Dampak Ekonomi: Pasar yang Volatil dan Kekhawatiran Investor
Dampak perombakan ini terhadap pasar keuangan terasa segera dan dramatis. Indeks Harga Saham Gabungan (IHSG) anjlok 1,28% atau 100,49 poin, ditutup pada level 7.766,85, menghapus seluruh kenaikan yang terjadi sejak awal perdagangan hari itu . Meskipun mata uang Rupiah menguat tipis sebesar 123 poin ke level Rp 16.309 per Dolar AS, kinerja pasar saham yang merosot menjadi indikator utama kekhawatiran investor.
Anjloknya pasar saham secara signifikan disebabkan oleh pergantian Menteri Keuangan. Sri Mulyani Indrawati, yang secara luas dianggap sebagai “simbol stabilitas kebijakan fiskal,” dicopot dari jabatannya. Kepergiannya menciptakan kekosongan kredibilitas, karena investor global dan domestik khawatir akan potensi perubahan kebijakan fiskal yang disiplin dan hati-hati yang selama ini menjadi ciri khasnya. Sentimen negatif pasar sebelumnya juga pernah terlihat pada Maret 2025, ketika rumor mundurnya Sri Mulyani memicu penurunan IHSG hingga 6,12%.
Namun, dampak ekonomi dari perombakan ini tidak seragam. Analisis menunjukkan bahwa saham-saham sektor perbankan terpuruk, sementara saham sektor rokok, seperti HM Sampoerna dan Gudang Garam, justru menguat . Kenaikan saham rokok ini diyakini didorong oleh ekspektasi investor bahwa kebijakan cukai tembakau yang ketat di era Sri Mulyani berpotensi melunak di bawah kepemimpinan menteri baru.
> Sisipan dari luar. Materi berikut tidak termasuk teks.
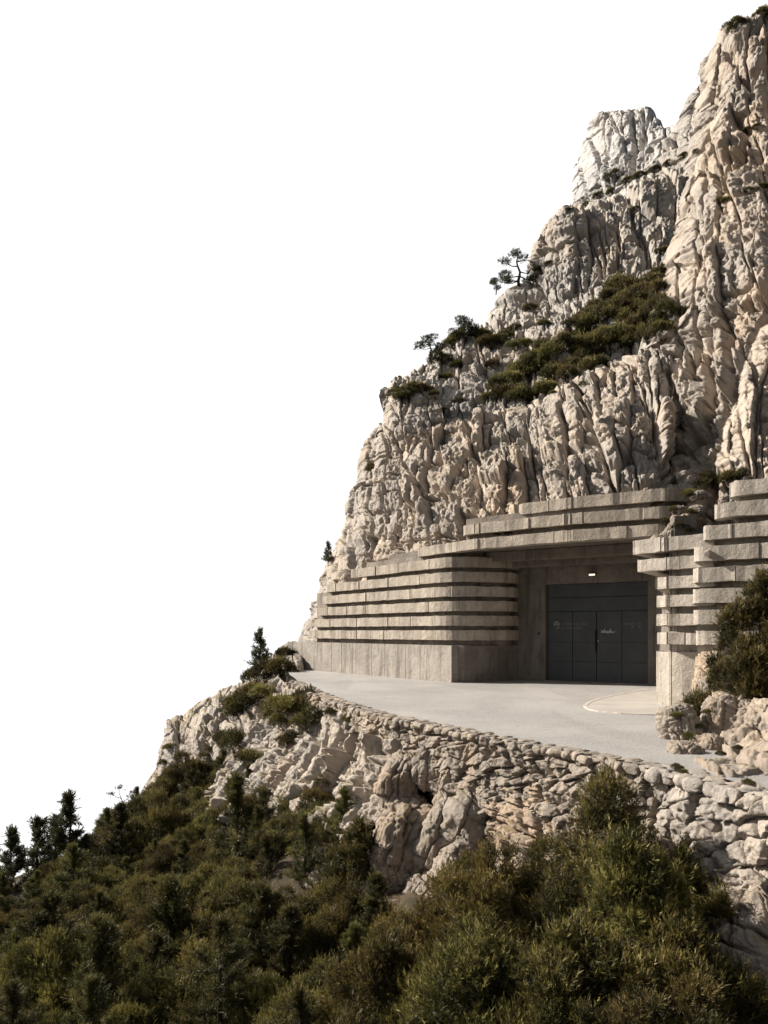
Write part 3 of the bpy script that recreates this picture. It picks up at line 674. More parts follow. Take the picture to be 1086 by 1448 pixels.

Pandangan Ahli: Domestik dan Internasional
Perombakan kabinet ini menghasilkan tanggapan yang berbeda dari para pakar. Dari dalam negeri, Direktur Eksekutif Center of Economic and Law Studies (CELIOS), Bhima Yudhistira, melihat perombakan ini sebagai respons yang sudah lama dinantikan . Ia berpendapat bahwa tuntutan untuk mengganti Sri Mulyani muncul dari kritik atas “ketidakmampuan dalam mendorong kebijakan pajak yang berkeadilan, pengelolaan belanja yang hati-hati, dan naiknya beban utang yang kian mempersempit ruang fiskal”.
Sementara itu, para pengamat internasional, seperti Australian Institute of International Affairs (AIIA), menawarkan perspektif yang lebih luas. Laporan mereka menilai perombakan ini sebagai “keharusan mendesak” dan “reset strategis” untuk memperbaiki kredibilitas Indonesia baik di dalam maupun di luar negeri.
Laporan AIIA secara spesifik mengaitkan perombakan ini dengan kegagalan diplomatik besar, yaitu runtuhnya usulan kesepakatan energi senilai US$15,5 miliar dengan pemerintahan Trump. Laporan tersebut menyalahkan “krisis kepemimpinan yang lebih dalam” dan mengkritik kurangnya visi strategis dalam kebijakan luar negeri Indonesia.
AIIA melihat Sri Mulyani bukan sebagai penyebab masalah, melainkan sebagai “suara akal sehat tunggal” yang peringatannya tentang perlunya reformasi yang kredibel diabaikan oleh para pemimpin politik. Laporan tersebut juga mengkritik kinerja Menteri Luar Negeri dan menyebut kekosongan duta besar di Washington sejak 2023 sebagai bukti ketidakseriusan Jakarta terhadap mitra ekonominya.
Tantangan Ke Depan
Dengan pelantikan Purbaya Yudhi Sadewa sebagai Menteri Keuangan, Mukhtarudin sebagai Menteri Perlindungan Pekerja Migran Indonesia, dan Ferry Juliantono sebagai Menteri Koperasi, kabinet baru kini dihadapkan pada tantangan yang signifikan. Yang paling menonjol adalah keputusan untuk tidak segera mengisi posisi Menko Polkam dan Menpora. Kekosongan ini mengisyaratkan negosiasi politik yang rumit di balik layar.
Keberhasilan perombakan ini akan sangat bergantung pada kemampuan kabinet baru untuk mengatasi tantangan ekonomi dan politik yang saling terkait. Di satu sisi, mereka harus menenangkan pasar yang khawatir dan membangun kembali kepercayaan investor. Di sisi lain, mereka harus merumuskan kebijakan yang dapat merespons tuntutan publik akan keadilan ekonomi dan efisiensi birokrasi, sambil menegaskan kembali kredibilitas Indonesia di panggung dunia.